### Exercise directions
Nothing after the line with "scn = bpy.context.scene; COL = scn.collection" belongs in the copy; extract the lines below from the top through that line, pictures left out.

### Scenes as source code
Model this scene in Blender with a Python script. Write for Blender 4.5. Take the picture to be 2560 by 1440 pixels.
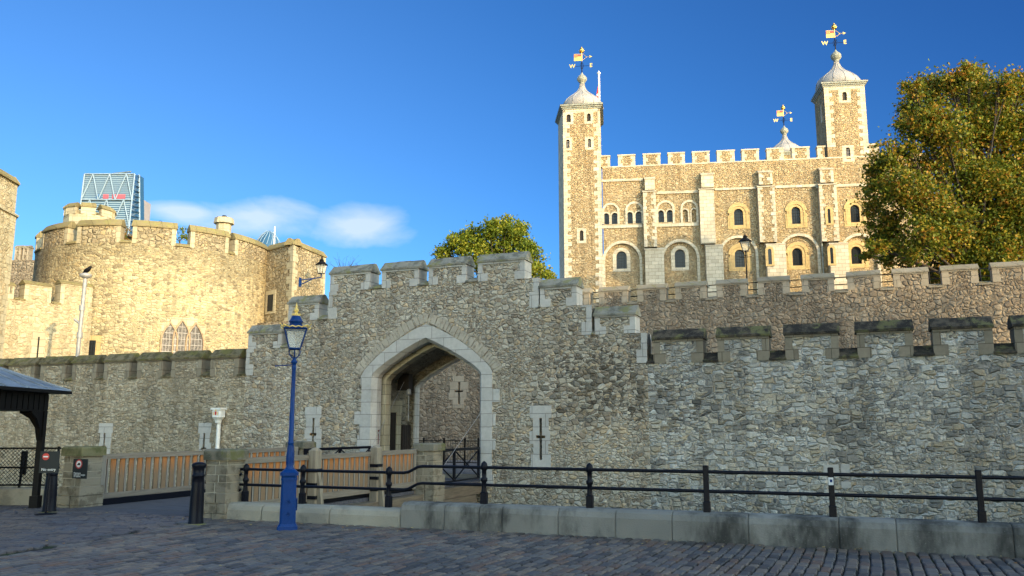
import bpy, math, random
import numpy as np
from mathutils import Vector, Matrix
from mathutils.geometry import tessellate_polygon
random.seed(7); rng = np.random.default_rng(7)
R = math.radians; PI = math.pi
for o in list(bpy.data.objects): bpy.data.objects.remove(o)
scn = bpy.context.scene; COL = scn.collection

# ---------------------------------------------------------------- camera
F = 2100.0; HOR = 1066.0; EZ = 1.7; PITCH = math.atan((HOR - 720) / F)
cam = bpy.data.cameras.new('camera'); co = bpy.data.objects.new('camera', cam); COL.objects.link(co)
co.location = (0, 0, EZ); co.rotation_euler = (PI / 2 + PITCH, 0, 0)
cam.sensor_width = 36; cam.lens = F / 2560 * 36; cam.clip_end = 6000; cam.clip_start = .1
scn.camera = co

# ---------------------------------------------------------------- light
SUN_AZ = R(141); SUN_EL = R(16)          # azimuth clockwise from +Y
sun = bpy.data.lights.new('sun', 'SUN'); so = bpy.data.objects.new('sun', sun); COL.objects.link(so)
sun.energy = 3.0; sun.angle = R(.5); sun.color = (1, .76, .43)
sd = Vector((math.sin(SUN_AZ) * math.cos(SUN_EL), math.cos(SUN_AZ) * math.cos(SUN_EL), math.sin(SUN_EL)))
so.rotation_euler = sd.to_track_quat('Z', 'Y').to_euler(); so.location = (40, -40, 60)
scn.view_settings.view_transform = 'Standard'; scn.view_settings.look = 'None'
scn.view_settings.exposure = .87; scn.view_settings.gamma = 1

def ray(u, v):
    x = (u - 1280) / F; y = (720 - v) / F
    return Vector((x, math.cos(PITCH) - y * math.sin(PITCH), math.sin(PITCH) + y * math.cos(PITCH)))
def P(u, v, Y):
    r = ray(u, v); t = Y / r.y; return Vector((r.x * t, Y, EZ + r.z * t))
def G(u, v, z=0):
    r = ray(u, v); t = (z - EZ) / r.z; return Vector((r.x * t, r.y * t, z))

# world with sky and thin clouds
w = bpy.data.worlds.new('World'); scn.world = w; w.use_nodes = True
nt = w.node_tree; nt.nodes.clear(); N = nt.nodes.new; L = nt.links.new
out = N('ShaderNodeOutputWorld'); bg = N('ShaderNodeBackground'); L(bg.outputs[0], out.inputs[0])
sky = N('ShaderNodeTexSky'); sky.sky_type = 'NISHITA'; sky.sun_disc = False
sky.sun_elevation = SUN_EL; sky.sun_rotation = SUN_AZ; sky.air_density = 1.0; sky.dust_density = .3; sky.ozone_density = 2.5
bg.inputs[1].default_value = .15
tc = N('ShaderNodeTexCoord')
mp = N('ShaderNodeMapping'); mp.inputs['Scale'].default_value = (5, 5, 13); L(tc.outputs['Generated'], mp.inputs[0])
nz = N('ShaderNodeTexNoise'); nz.inputs['Scale'].default_value = 1.6; nz.inputs['Detail'].default_value = 6; nz.inputs['Roughness'].default_value = .55
nz.inputs['Distortion'].default_value = .4
L(mp.outputs[0], nz.inputs[0])
def wmath(op, a, b=None, c=None, clamp=False):
    m = N('ShaderNodeMath'); m.operation = op; m.use_clamp = clamp
    for i, x in enumerate((a, b, c)):
        if x is None: continue
        if isinstance(x, (int, float)): m.inputs[i].default_value = x
        else: L(x, m.inputs[i])
    return m.outputs[0]
def lobe(u, v, su, sv):
    d = ray(u, v).normalized()
    sb = N('ShaderNodeVectorMath'); sb.operation = 'SUBTRACT'; L(tc.outputs['Generated'], sb.inputs[0]); sb.inputs[1].default_value = d
    sc = N('ShaderNodeVectorMath'); sc.operation = 'MULTIPLY'; L(sb.outputs[0], sc.inputs[0])
    sc.inputs[1].default_value = (F / su, F / su, F / sv)
    ln = N('ShaderNodeVectorMath'); ln.operation = 'LENGTH'; L(sc.outputs[0], ln.inputs[0])
    return wmath('SUBTRACT', 1, ln.outputs['Value'], clamp=True)
mask = None
for a in ((640, 540, 280, 75), (900, 565, 210, 80), (470, 530, 170, 45), (1320, 365, 120, 30)):
    l = lobe(*a)
    if a[0] == 1320: l = wmath('MULTIPLY', l, .4)
    mask = l if mask is None else wmath('MAXIMUM', mask, l)
cl = wmath('MULTIPLY', wmath('SUBTRACT', wmath('ADD', nz.outputs[0], wmath('MULTIPLY', mask, .85)), .78), 2.6, clamp=True)
cl = wmath('MULTIPLY', wmath('MULTIPLY', cl, wmath('MINIMUM', wmath('MULTIPLY', mask, 3), 1)), .85)
hue = N('ShaderNodeMix'); hue.data_type = 'RGBA'; hue.blend_type = 'MULTIPLY'; hue.inputs[0].default_value = 1
L(sky.outputs[0], hue.inputs[6])
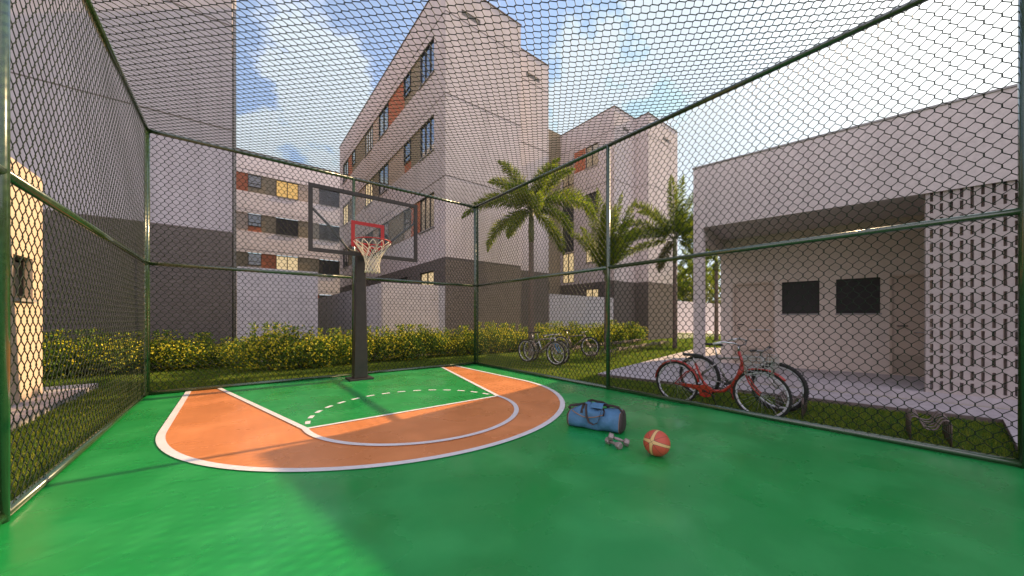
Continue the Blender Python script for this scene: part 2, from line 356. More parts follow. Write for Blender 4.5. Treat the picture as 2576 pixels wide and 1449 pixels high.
# ---- central apartment block
cb_ = empty('apartment_building', (6.4, 12.2, ZG)); cb_.location = (0, 0, 0)
tag(cb_, 'tall mauve white apartment block with dark ground storey, in the middle behind the hoop', 'building')
FL = Face((6.4, 0, 0), (0, 1, 0), (-1, 0, 0)); FR = Face((0, 12.2, 0), (1, 0, 0), (0, -1, 0)); FR2 = Face((0, 13.25, 0), (1, 0, 0), (0, -1, 0))
w = MB(); bs = MB(); rf = MB(); jl = MB()
YE, ZR, ZB = 29.7, 14.7, 3.7
bands = [(13.2, 28.74, z, z+1.45) for z in BANDS]
FL.wall(w, 12.2, YE, ZB, ZR, bands, .09)
gw = [(13.25, 14.65, 1.95, 3.3), (16.0, 17.0, 2.35, 3.3), (18.8, 20.3, 1.95, 3.3), (21.5, 23.0, 1.95, 3.3)]
FL.wall(bs, 12.2, YE, ZG, ZB, gw, .12)
vents = [(7.12, 8.02, 13.52, 13.76)]; vents2 = [(11.45, 12.38, 13.52, 13.76)]
FR.wall(w, 6.4, 10.22, ZB, ZR, vents, .1); FR.wall(bs, 6.4, 10.22, ZG, ZB)
FR2.wall(w, 10.22, 13.02, ZB, ZR, vents2, .1); FR2.wall(bs, 10.22, 13.02, ZG, ZB)
FS = Face((10.22, 0, 0), (0, 1, 0), (1, 0, 0)); FS.wall(w, 12.2, 13.25, ZB, ZR); FS.wall(bs, 12.2, 13.25, ZG, ZB)
FE = Face((13.02, 0, 0), (0, 1, 0), (1, 0, 0)); FE.wall(w, 13.25, YE, ZB, ZR); FE.wall(bs, 13.25, YE, ZG, ZB)
FB = Face((0, YE, 0), (1, 0, 0), (0, 1, 0)); FB.wall(w, 6.4, 13.02, ZB, ZR); FB.wall(bs, 6.4, 13.02, ZG, ZB)
w.build('wall', M['stucco'], cb_); bs.build('base_wall', M['base_dark'], cb_)
rf.prism([(6.37, 12.17), (10.25, 12.17), (10.25, 13.22), (13.05, 13.22), (13.05, YE+.03), (6.37, YE+.03)], ZR, ZR+.05); rf.build('roof', M['kerb'], cb_)
for z in (ZB, 6.9, 10.1, 13.3):
    jl = MB(); joint_line(jl, FL, 12.2, YE, z); joint_line(jl, FR, 6.4, 10.22, z); joint_line(jl, FR2, 10.22, 13.02, z); joint_line(jl, FS, 12.21, 13.24, z); jl.build('joint', M['joint'], cb_)
for F, vv in ((FR, vents), (FR2, vents2)):
    for v in vv:
        f = MB(); F.box(f, v[0], v[1], v[2], v[3], -.12, -.10)
        for k in range(4): F.box(f, v[0]+.04, v[1]-.04, v[2]+.03+k*.05, v[2]+.05+k*.05, -.09, -.02)
        f.build('vent', M['pipe'], cb_)
def band_left(F, parent, zb, scheme, glasses):
    # (U0, U1, what) along the face
    segs = [(13.2, 14.63, 'W'), (14.63, 15.73, 0), (15.73, 16.54, 'S'), (16.54, 18.8, 1), (18.8, 20.36, 'W'), (20.36, 21.5, 2), (21.5, 23.03, 'W'),
            (23.03, 25.36, 3), (25.36, 26.15, 'S'), (26.15, 27.3, 4), (27.3, 28.74, 'W')]
    gi = 0
    for a, b, k in segs:
        if k == 'W': F.window(parent, a, b, zb+.0, zb+1.45, glasses[gi % len(glasses)], .08, mull=2 if gi % 2 == 0 else 1); gi += 1
        elif k == 'S':
            F.window(parent, a, b, zb+.48, zb+1.45, 'glass', .06, mull=0, rail=True, sill=False); F.panel(parent, a, b, zb, zb+.48, scheme[5])
        else: F.panel(parent, a, b, zb, zb+1.45, scheme[k])
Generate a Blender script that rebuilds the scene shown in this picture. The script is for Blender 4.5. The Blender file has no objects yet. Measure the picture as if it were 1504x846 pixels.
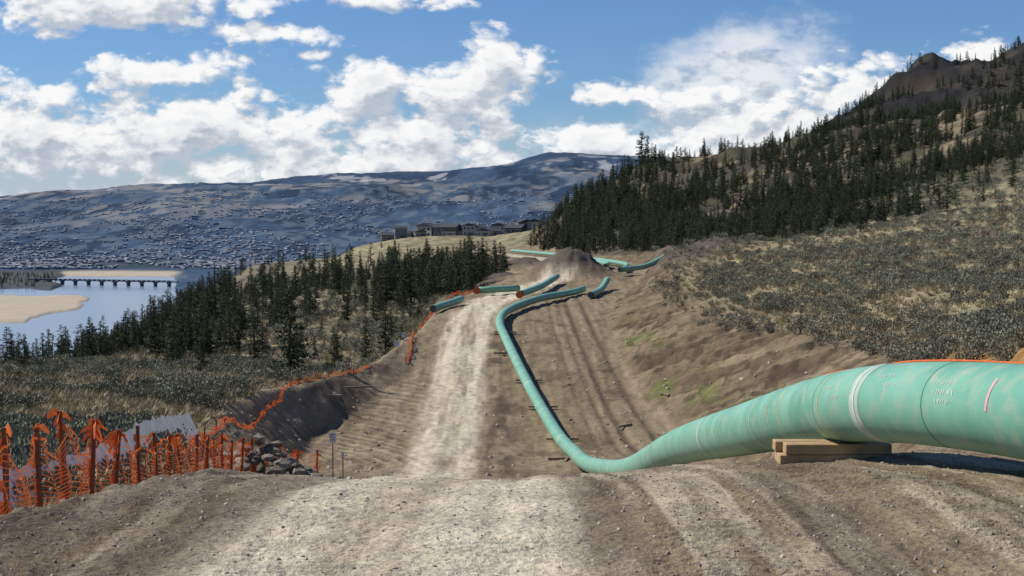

### Result of the task
Model this scene in Blender with a Python script. Write for Blender 4.5. Take the picture to be 2560 by 1440 pixels.
import bpy, math, random
import numpy as np
from mathutils import Vector, Matrix
from mathutils.geometry import tessellate_polygon
random.seed(7); rng = np.random.default_rng(7)
R = math.radians; PI = math.pi
for o in list(bpy.data.objects): bpy.data.objects.remove(o)
scn = bpy.context.scene; COL = scn.collection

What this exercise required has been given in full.